LEGO Braille Bricks: Toymaker unveils innovative way for kids to learn to read Braille

LEGO has created an interactive new way to help blind and visually impaired children learn how to read Braille.

The project is called LEGO Braille Bricks, which are customized LEGO bricks molded with the same number of studs used for individual letters and numbers in the Braille alphabet. The bricks will also feature a printed letter or character to allow sighted teachers and kids to learn and play along.

LEGO Braille Bricks were unveiled Wednesday at the Sustainable Brands Conference in Paris by the LEGO Foundation and LEGO Group.

The idea first came about in 2011 when the Danish Association of the Blind proposed it to the LEGO Foundation. Then in 2017, the Dorina Nowill Foundation for the Blind, which is based in Brazil, pitched it again.

The project was created in collaboration with blind associations from Denmark, Brazil, the United Kingdom and Norway. The first prototypes for the bricks are in Danish, Portuguese, English and Norwegian for concept testing, according to a LEGO press release.

Bricks in Spanish, German and French will be released during the third quarter of 2019.

The World Health Organization estimates that 19 million children around the world are visually impaired and that 1.4 million of those children are blind. In the U.S. alone, only 10 percent of blind children learn to read Braille compared to more than 50 percent in the 1950s, according to a 2017 report from the National Federation of the Blind.

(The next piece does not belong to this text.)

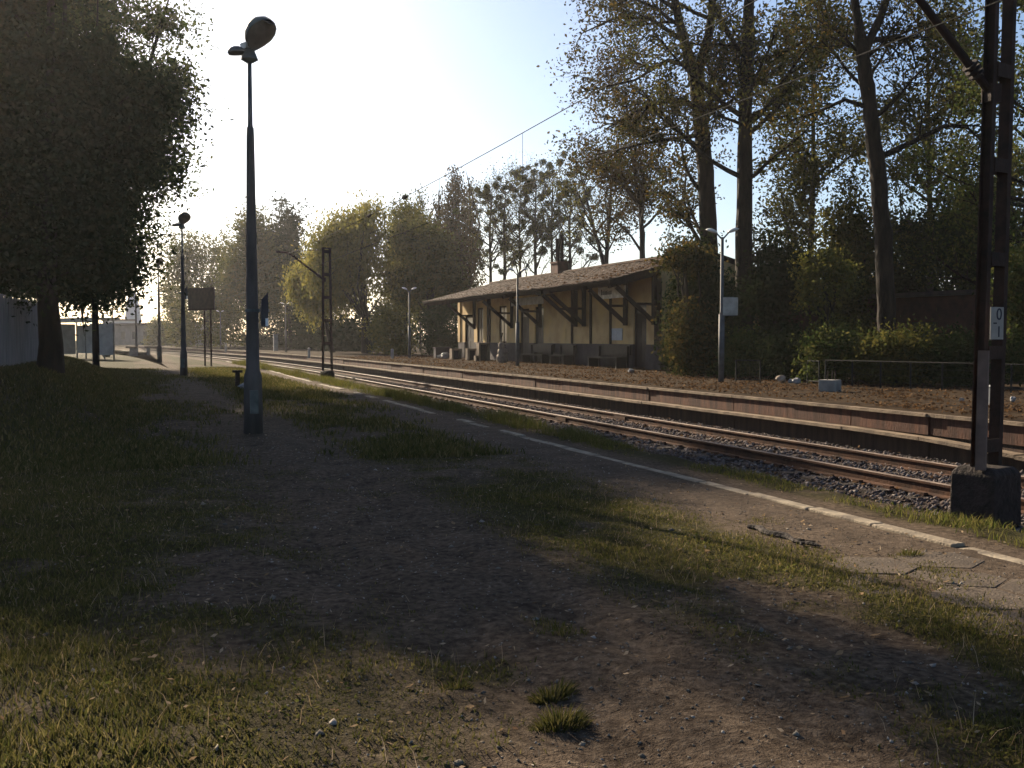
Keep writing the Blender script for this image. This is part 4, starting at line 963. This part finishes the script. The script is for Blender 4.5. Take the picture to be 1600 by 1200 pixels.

The final LEGO Braille Bricks kits are expected to come out in 2020 and will be free to select institutions through participating partner networks in the markets where testing is being carried out.

Those kits will have 250 bricks in five different colors that cover the full alphabet, numbers zero through nine, certain math symbols and will include ideas for teaching and interactive games.

The LEGO Group was created in Billund, Denmark in 1932 and remains a family-owned company. The name LEGO is derived from two Danish words – leg godt, which means “play well.” In 1986, the LEGO Foundation was formed. The organization focuses on making a difference for millions of children through new ways of playing and learning.